The housing committee heard from a group representing owners of apartments with structural defects, said that up to 92,000 boom-era apartments may be affected by defects including fire safety issues.

The Construction Defects Alliance (CDA) are calling for State redress to help those affected.

In an opening statement, the group’s spokesperson Kath Cottier, said that owners of apartments with structural defects are under huge stress with the financial burden, and they have essentially been left “holding the baby”.

She said: “The seriousness of defects and the scale of the costs involved in remediating the problem varies from location to location.
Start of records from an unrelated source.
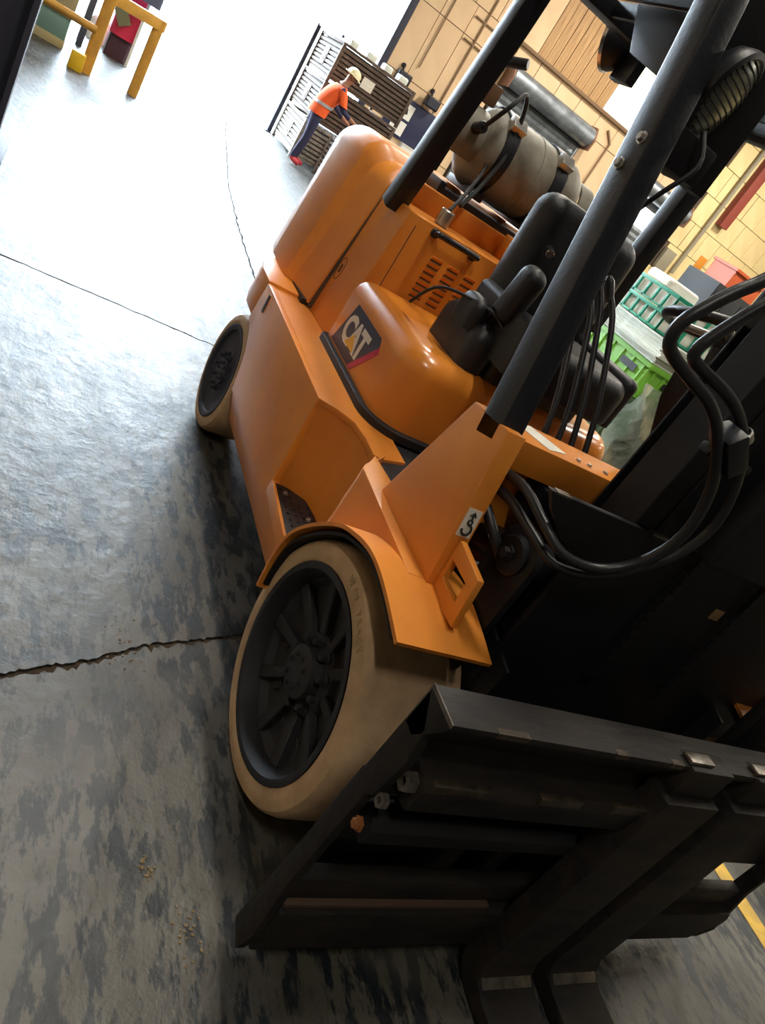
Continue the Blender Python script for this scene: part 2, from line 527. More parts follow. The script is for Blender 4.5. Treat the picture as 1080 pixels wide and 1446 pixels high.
# cream block wall to the right
for i in range(14):
    y0 = 13.5+i*.6
    for j in range(12):
        z0 = j*.72
        sh = .3 if j % 2 else 0
        panel(y0+sh, y0+sh+.6, z0, z0+.72, CREAM, 'wall_block', .03+random.uniform(-.006, .006))
# left and above the doorway
for y0 in [-10+i*.78 for i in range(10)]:
    for z0 in (0, 2.25, 4.5, 6.75): panel(y0, y0+.78, z0, z0+2.25, TAN, 'wall_panel')
for i in range(9):
    panel(DY0+i*.75, DY0+(i+1)*.75, DZ, 9, TAN, 'wall_panel')
jm = box('trim_1', (WX-.26, WX+.06), (DY1-.02, DY1+.14), (0, DZ), STEELD, r=.01); tag(jm, 'dark steel jamb on the right of the tall doorway', kind='structure')
jm2 = box('trim_2', (WX-.26, WX+.06), (DY0-.14, DY0+.02), (0, DZ), STEELD, r=.01); tag(jm2, kind='structure')
jm3 = box('trim_3', (WX-.26, WX+.06), (DY0-.14, DY1+.14), (DZ, DZ+.16), STEELD, r=.01); tag(jm3, kind='structure')
bm_ = box('trim_4', (WX, WX+.09), (6.95, 13.6), (4.13, 4.2), mat('brown_rail', (.20, .12, .06), .7), r=.006); tag(bm_, 'brown rail under the boards', kind='structure')
bm_ = box('trim_5', (WX, WX+.16), (7.6, 8.3), (6.0, 9), STEELD, r=.006); tag(bm_, 'dark steel upright over the brown boards', kind='structure')
# other walls and roof
DIMW = mat('dim_grey_wall', (.14, .12, .10), .85)
wl = box('wall_left', (-16, 9), (-10.2, -10), (0, 9), TAN, r=0); tag(wl, kind='structure')
wr = box('wall_right', (-16, 9), (22, 22.2), (0, 9), CREAM, r=0); tag(wr, kind='structure')
wf = box('wall_front', (9, 9.2), (-10.2, 22.2), (0, 9), DIMW, r=0); tag(wf, kind='structure')
rf = box('ceiling', (-16.3, 9.2), (-10.2, 22.2), (9, 9.15), ROOFM, r=0); tag(rf, kind='structure')

# ---- high lamps
def strip_lamp(x, y, z, nm_label):
    e = empty('ceiling_lamp', (x, y, z), nm_label, 'lamp', 'strip lamps under the roof')
    sheet('reflector', [(-.16+y, z-.05), (-.06+y, z+.05), (.06+y, z+.05), (.16+y, z-.05)], 'x', x-.75, x+.75, .006, GALV, e)
    for dy in (-.05, .05): cyl('lamp_tube', (x-.72, y+dy, z-.01), (x+.72, y+dy, z-.01), .018, LAMPM, e, 10)
    for dx in (-.6, .6): cyl('hanger_rod', (x+dx, y, z+.05), (x+dx, y, 9), .006, STEELD, e, 6)
    l = bpy.data.lights.new('lamp_light', 'AREA'); l.shape = 'RECTANGLE'; l.size = 1.4; l.size_y = .25
    l.energy = LAMP_POWER*(3.0 if x < -6 else .72 if x > 2 else 1.0); l.color = LAMP_COL
    lo_ = bpy.data.objects.new('lamp_light', l); COL.objects.link(lo_); lo_.parent = e; lo_.location = (0, 0, -.06)
for i, (x, y) in enumerate([(-.5, .35), (3.0, -2.6), (-1.2, 6.5), (-7.0, 3.5), (-7.0, 10), (-12.5, 8.5), (-12.5, 14.5), (-3.4, .35), (-7, 16.5), (-1.2, 13)]):
    strip_lamp(x, y, 6.8, 'strip lamp with galvanised reflector hanging under the roof')

# ================================================================== FORKLIFT
FK = empty('forklift', (-.8, .75, 0), 'orange cushion-tyre forklift truck with black mast and beige wheels', 'forklift')
CY = .75
# ---- chassis core and floor
ch = box('chassis', (-1.56, .06), (.33, 1.17), (.16, .735), BLACKM, FK, r=.01)
box('axle_beam', (-.12, .12), (.3, 1.2), (.25, .46), BLACKM, FK, r=.02)
cyl('rear_axle', (-1.89, .28, .28), (-1.89, 1.22, .28), .06, BLACKM, FK)
prism('floor_mat', [(-.76, .34), (-.55, .24), (-.46, .165), (-.1, .165), (-.1, 1.335), (-.46, 1.335), (-.55, 1.26), (-.76, 1.16)], 'z', .735, .748, RUBBER, FK, r=.003)
def both(fn):
    fn(lambda y: y); fn(lambda y: 1.5-y)

arc = [(-1.89+.312*math.cos(a), .28+.312*math.sin(a)) for a in [math.radians(t) for t in range(12, 82, 6)]]
panel_out = [(-1.80, .762), (-.818, .757), (-.797, .43), (-.47, .405), (-.385, .43), (-.40, .35)]+arc[:1]+arc[1:]
panel_out = [(-1.805, .762), (-.818, .757), (-.797, .425), (-.47, .402), (-.385, .43), (-.402, .355)]+arc
def side(f):
    sgn = 1 if f(0) == 0 else -1
    a, b = f(.07), f(.10)
    sp = prism('side_panel', panel_out, 'y', a, b, ORANGE, FK, r=.004)
    prism('slot', [(-1.712, .668), (-1.69, .668), (-1.694, .745), (-1.716, .745)], 'y', f(.067), f(.09), INK, sp, r=0)
    prism('sill', [(f(.071), .357), (f(.12), .215), (f(.3), .215), (f(.3), .357)], 'x', -1.575, -.405, ORANGE, FK, r=.006)
    # ledge plate with the step cut out
    cut = [(-.816, .071), (-.79, .132), (-.741, .187), (-.66, .203), (-.556, .201)]
    led = [(-1.81, .071)]+cut+[(-.547, .233), (-.585, .335), (-1.81, .335)]
    prism('ledge_plate', [(x, f(y)) for x, y in led], 'z', .735, .758, ORANGE, FK, r=.003)
    wallp = smooth_path([(x, y, 0) for x, y in [(-.812, .085)]+cut[1:4]+[(-.57, .208), (-.49, .19), (-.41, .115), (-.36, .075), (-.30, .068), (.085, .058)]], 4)
    i0 = 20
    w1 = [(p.x, f(p.y)) for p in wallp[:i0+1]]; w2 = [(p.x, f(p.y)) for p in wallp[i0:]]
    sheet('step_back_wall', w1, 'z', .40, .737, -.008*sgn, ORANGE, FK)
    bm = bmesh.new()
    fz = [(-.34, .43), (-.338, .516), (-.301, .582), (-.224, .663), (-.136, .732), (-.063, .765), (.018, .789), (.1, .794)]
    def fzat(x):
        if x < -.345: return .40
        for (xa, za), (xb, zb) in zip(fz, fz[1:]):
            if x <= xb: return za+(zb-za)*max(0, (x-xa)/(xb-xa+1e-9))
        return .79
    cols = []
    for px_, py_ in w2:
        zb = min(fzat(px_), .795)
        cols.append([bm.verts.new((px_, py_, zb)), bm.verts.new((px_, py_, .799)), bm.verts.new((px_, py_+.008*sgn, .799)), bm.verts.new((px_, py_+.008*sgn, zb))])
    for A, B in zip(cols, cols[1:]):
        for k in range(4): bm.faces.new((A[k], A[(k+1) % 4], B[(k+1) % 4], B[k]))
    bm.faces.new(cols[0]); bm.faces.new(cols[-1][::-1])
    finish('front_side_wall', bm, ORANGE, FK)
    # step tread
    tr = prism('step_tread', [(-.795, f(.078)), (-.465, f(.058)), (-.43, f(.13)), (-.48, f(.19)), (-.57, f(.205)), (-.66, f(.205)), (-.74, f(.19)), (-.785, f(.13))], 'z', .405, .425, BLACKP, FK, r=.003)
    rr = random.Random(5)
    for bx, by in ((-.74, .11), (-.62, .17), (-.50, .09), (-.51, .15)):
        bolt('bolt', (bx, f(by), .425), (0, 0, 1), .007, .008, STEELB, tr)
    bm = bmesh.new()
    for ix in range(9):
        for iy in range(4):
            x = -.76+ix*.034; yv = .095+iy*.03
            if x < -.7 and yv > .15: continue
            bmesh.ops.create_cone(bm, cap_ends=True, segments=6, radius1=.006, radius2=.004, depth=.005, matrix=Matrix.Translation((x, f(yv), .427)))
    tag(finish('tread_studs', bm, BLACKP, tr, smooth=0), kind='stuff')
    prism('step_edge', [(-.80, f(.069)), (-.462, f(.047)), (-.462, f(.058)), (-.797, f(.08))], 'z', .38, .43, ORANGE, FK, r=.002)
    # upper strip carrying the gusset
    prism('upper_strip', [(x, f(y)) for x, y in ((-.345, .068), (.09, .055), (.10, .16), (-.20, .16), (-.29, .16), (-.36, .155), (-.455, .145))], 'z', .79, .802, ORANGE, FK, r=.003)
    g = prism('gusset', [(-.145, 1.163), (.02, 1.182), (.108, .792), (-.262, .80)], 'y', f(.10), f(.155), ORANGE, FK, r=.004)
    # tie-down lug
    lug = [(.078, .92), (.20, .915), (.222, .895), (.236, .795), (.10, .785)]
    hole = [(.105, .88), (.185, .878), (.195, .83), (.115, .832)]
    bm = bmesh.new()
    ring = [(.092, .92), (.195, .915), (.222, .895), (.236, .795), (.10, .785)]
    # frame built as outer loop with a rectangular hole
    o4 = [(.088, .925), (.212, .912), (.236, .79), (.103, .785)]
    for ya in (f(.122), f(.142)):
        pass
    va = [[bm.verts.new((x, f(yv), z)) for x, z in o4] for yv in (.122, .142)]
    vb = [[bm.verts.new((x, f(yv), z)) for x, z in hole] for yv in (.122, .142)]
    for k in range(4):
        k2 = (k+1) % 4
        bm.faces.new((va[0][k], va[0][k2], vb[0][k2], vb[0][k])); bm.faces.new((va[1][k], va[1][k2], vb[1][k2], vb[1][k]))
        bm.faces.new((va[0][k], va[0][k2], va[1][k2], va[1][k])); bm.faces.new((vb[0][k], vb[0][k2], vb[1][k2], vb[1][k]))
    bmesh.ops.recalc_face_normals(bm, faces=bm.faces); bev(bm, .004, 2)
    finish('tie_down_lug', bm, ORANGE, FK)
    # fender sheet
    fp = [(-.325, .345), (-.342, .432), (-.338, .516), (-.301, .588), (-.224, .669), (-.136, .738), (-.063, .771), (.018, .795), (.098, .800), (.197, .787), (.296, .766)]
    fp = [(p.x, p.y) for p in smooth_path([(a_, b_, 0) for a_, b_ in fp], 4)]
    sheet('fender', fp, 'y', f(-.03), f(.235), .011, ORANGE, FK)
    lp = [(x*.955, z-.022) for x, z in fp[2:-1]]
    sheet('fender_shade_sheet', lp, 'y', f(-.018), f(.235), .008, BLACKM, FK)  # black sheet added as shade in the gap between fender and tyre
    prism('inner_wheel_wall', [(-.36, .3), (-.36, .75), (.1, .78), (.28, .74), (.28, .5), (0, .3)], 'y', f(.31), f(.32), BLACKM, FK, r=0)
    return g
g_ = None
for f in (lambda y: y, lambda y: 1.5-y):
    g = side(f)
    if g_ is None: g_ = g
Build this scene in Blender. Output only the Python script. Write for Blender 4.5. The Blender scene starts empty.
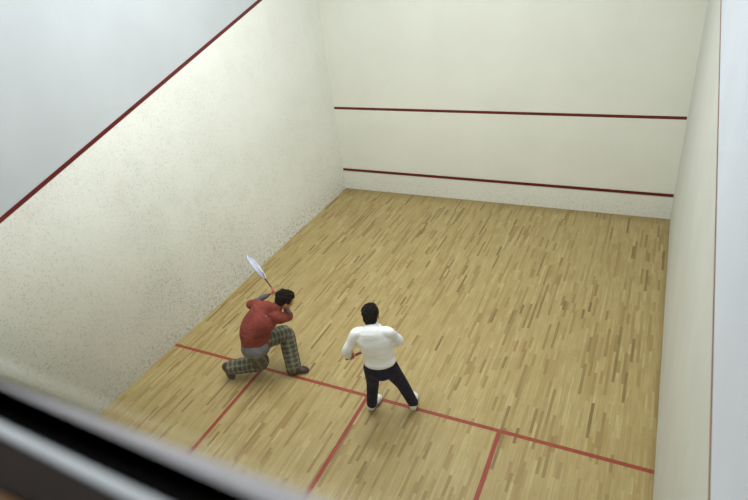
import bpy, bmesh, math, random
from mathutils import Vector, Matrix, Quaternion
random.seed(4)
C = bpy.context.scene.collection
V = Vector
PI = math.pi

# ------------------------------------------------------------------ helpers
def link(name, me, mat=None, parent=None):
    o = bpy.data.objects.new(name, me)
    C.objects.link(o)
    if parent is not None:
        o.parent = parent
        o.matrix_parent_inverse = parent.matrix_basis.inverted()
    if mat is not None:
        me.materials.clear(); me.materials.append(mat)
    return o

def mesh_from_bm(bm, name='m', smooth=True):
    me = bpy.data.meshes.new(name)
    bmesh.ops.recalc_face_normals(bm, faces=bm.faces)
    bm.to_mesh(me); bm.free()
    if smooth:
        for p in me.polygons: p.use_smooth = True
    return me

def tag(o, label=None, cat=None, group=None, kind=None):
    if label: o['label'] = label
    if cat: o['category'] = cat
    if group: o['group'] = group
    if kind: o['kind'] = kind
    return o

def box(bm, lo, hi):
    vs = [bm.verts.new((x, y, z)) for x in (lo[0], hi[0]) for y in (lo[1], hi[1]) for z in (lo[2], hi[2])]
    for f in ((0,1,3,2),(4,6,7,5),(0,4,5,1),(2,3,7,6),(0,2,6,4),(1,5,7,3)):
        bm.faces.new([vs[i] for i in f])

def quadprism(bm, pts, off):
    a = [bm.verts.new(p) for p in pts]; b = [bm.verts.new(V(p) + V(off)) for p in pts]
    n = len(pts)
    bm.faces.new(a); bm.faces.new(list(reversed(b)))
    for i in range(n):
        bm.faces.new((a[i], b[i], b[(i+1) % n], a[(i+1) % n]))

def catmull(P, n):
    out = []
    m = len(P)
    for i in range(m-1):
        p0 = P[max(i-1, 0)]; p1 = P[i]; p2 = P[i+1]; p3 = P[min(i+2, m-1)]
        for k in range(n):
            t = k/n
            out.append([0.5*((2*b) + (-a+c)*t + (2*a-5*b+4*c-d)*t*t + (-a+3*b-3*c+d)*t**3)
                        for a, b, c, d in zip(p0, p1, p2, p3)])
    out.append(list(P[-1]))
    return out

def loft(bm, pts, rad, ref=None, seg=16, n=5, cap=True):
    """closed tube through pts; rad = r or (ra, rb); ref = lateral vectors for ra (one or per point)."""
    rows = []
    for i, p in enumerate(pts):
        r = rad[i] if isinstance(rad, (list, tuple)) else rad
        if not isinstance(r, (list, tuple)): r = (r, r)
        rv = ref[i] if isinstance(ref, list) else (ref if ref is not None else (0, 0, 0))
        rows.append(list(p) + list(r) + list(rv))
    S = catmull(rows, n)
    P = [V(s[:3]) for s in S]
    rings = []
    last = None
    frames = []
    for i, s in enumerate(S):
        t = (P[min(i+1, len(P)-1)] - P[max(i-1, 0)]).normalized()
        if ref is not None:
            a = V(s[5:8])
        else:
            a = last if last is not None else (V((0, 0, 1)) if abs(t.z) < .8 else V((1, 0, 0)))
        a = (a - t*a.dot(t)).normalized(); last = a
        frames.append((t, a, t.cross(a)))
    def ring(p, a, b, ra, rb):
        return [bm.verts.new(p + a*(ra*math.cos(2*PI*k/seg)) + b*(rb*math.sin(2*PI*k/seg))) for k in range(seg)]
    seqs = []
    if cap:
        t, a, b = frames[0]; ra, rb = S[0][3:5]; m = min(ra, rb)
        for f in (.95, .8, .5): seqs.append((P[0]-t*m*f*.8, a, b, ra*math.sqrt(1-f*f), rb*math.sqrt(1-f*f)))
    for i, s in enumerate(S): seqs.append((P[i], frames[i][1], frames[i][2], s[3], s[4]))
    if cap:
        t, a, b = frames[-1]; ra, rb = S[-1][3:5]; m = min(ra, rb)
        for f in (.5, .8, .95): seqs.append((P[-1]+t*m*f*.8, a, b, ra*math.sqrt(1-f*f), rb*math.sqrt(1-f*f)))
    for q in seqs: rings.append(ring(*q))
    for r0, r1 in zip(rings, rings[1:]):
        for k in range(seg):
            bm.faces.new((r0[k], r0[(k+1) % seg], r1[(k+1) % seg], r1[k]))
    bm.faces.new(rings[0]); bm.faces.new(rings[-1])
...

In Beacon South Quarter – where there are almost 900 apartments – the cost of fire remediation works is over €9 million.

“Each owner has been levied for the costs of these and other works, and the average bill is almost €13,500 per apartment – some bills are higher and some are lower depending on the size of the apartment concerned.

“Beacon also has considerable water ingress problems, but we’re in the middle of negotiating a settlement to an insurance claim. Depending on the outcome of that process, we may need to go back to the homeowners to look for more money to complete the water ingress remediation works.”

Ms Cottier went on to say that the situation has caused “extreme stress, worry and strained relations” and there is a real concern of having difficulty selling their properties in the future.

She added that the homeowners are “deeply frustrated” at the inaction of the government.

“The Construction Defects Alliance would strongly challenge the notion that the State has no responsibility in this matter, because the defects concerned are all breaches of the Building Regulation,” said Ms Cottier.

The CDA are calling for a redress scheme to assist homeowners with “latent defects” and provision of an information and advice service,

Green Party Deputy Leader and TD for Dublin Rathdown, Catherine Martin, told Dublin Gazette the homeowners have been “abandoned by government”.

“Families living in defective buildings are terrified. They are facing huge bills because of corners cut in construction by cowboy developers, and many are living in fear as their families are stuck in potentially dangerous homes.

“And yet time and again, the Taoiseach and members of his Government have refused to acknowledge that the state has any role in fixing this problem.

“Will it take a tragedy to occur, or lives to be lost, before the Government takes action here?

“This is a problem right across the country, and Government needs to sit up and act now to tackle it.”

Deirdre Ní Fhloinn, Green Party Housing Spokesperson and Councillor for Glencullen/Sandyford said: “The situation faced by homeowners dealing with defective homes is not right and it is not just.

“Practical reliefs, like tax relief, which will put minimal cost to the exchequer would be warmly welcomed by affected homeowners in helping to ease the burden of making their homes safe – particularly as the Government already provides similar tax reliefs to developers.

“The Construction Defects Alliance will be a strong advocate for those affected – and Government can no longer continue to abandon these homeowners.”